Wo Bäume baden gehen. Im Wormser Wäldchen trifft man am Wochenende an vielen Stellen vor allem auf eins: den Rhein.
Er will, darf aber nicht! Spaziergänger mit Hund nehmen ihren badelustigen Vierbeiner lieber an die Leine. Sonst wird der Hund unfreiwillig zum "Seehund".
Ein Bild fürs Album muss dann aber doch sein. Im Wormser Wäldchen posiert Paul vor dem Wasserspaß, den er nicht so auskosten durfte, wie er es sich wohl erhofft hatte.
Auch an der Sportbootschule Wiking am Wormser Floßhafen herrscht Land unter.
In Rheindürkheim ist das Wasser dem Fußweg ins Rheinvorland ganz schön nahe gekommen. In Rheindürkheim bei Hochwasser eine bekannte Szene.
Wo ist der Uferbereich? Die Baumkronen, die aus dem Wasser ragen, zeigen es zumindest an. Was für Rheingucker seltsam aussieht, ist für Rheinschiffer kein Problem. Sie wissen, wo's langgeht – auch, wenn sich der Rhein von seiner breiteren Seite zeigt.
In Nierstein geht's von Bord: Etwas verschlafen, aber gut gelaunt, machen sich die letzten einer langen Reihe von Flusskreuzfahrttouristen auf den Weg zum Reisebus.
Wohin darf's denn gehen? Auf Weintour? Oder vielleicht doch lieber die andere?

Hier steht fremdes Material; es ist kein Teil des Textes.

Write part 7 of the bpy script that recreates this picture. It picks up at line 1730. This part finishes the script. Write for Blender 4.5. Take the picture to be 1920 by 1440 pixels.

Bei Nackenheim wäre es am Samstag derweil wohl schon schwierig, als Passagier an Land zu gehen. Die Stege im Hafenbecken werden vom Wasser ordentlich nach oben gedrückt.

An Mainz ist die Scheitelwelle am frühen Samstagmorgen noch nicht vorbeigerollt. Von Freitagabend, 21.15 Uhr, bis Samstagmorgen, 7 Uhr, lag der Pegel durchgehend bei 5,94 Metern. Der Schifffahrt um die Landeshauptstadt hatten die 5,94 Meter übrigens keinen Strich durch die Rechnung gemacht. Die Hochwassermarke II liegt für die Landeshauptstadt bei 6,30 Metern. Im Laufe des Montags wird laut Hochwasservorhersagezentrale erwartet, dass der Pegel die Meldehöhe von 5,50 Metern unterschreitet. Bis voraussichtlich Mitte der Woche sollen die Wasserstände an Oberrhein und Mittelrhein fallen.

Messanlage muss vor Strömung geschützt werden

Neben den Containerschiffen schwimmt in Mainz noch etwas anderes im Rhein: Die Ausleger der Rheingütestation. Sie hängen wie Angeln von den Pfeilern der Theodor-Heuss-Brücke und messen auch bei Hochwasser die Qualität des Rheinwassers. Die daran befestigten Pumpen, die das Wasser für die Messungen in die Station befördern, sind mit Schutzkörben vor der Strömung gesichert – um sich dem Wasserstand anzupassen, tragen sie Schwimmringe, erklärt Joachim Knapp von der Stabsstelle Planung und Information des Landesamts für Umwelt.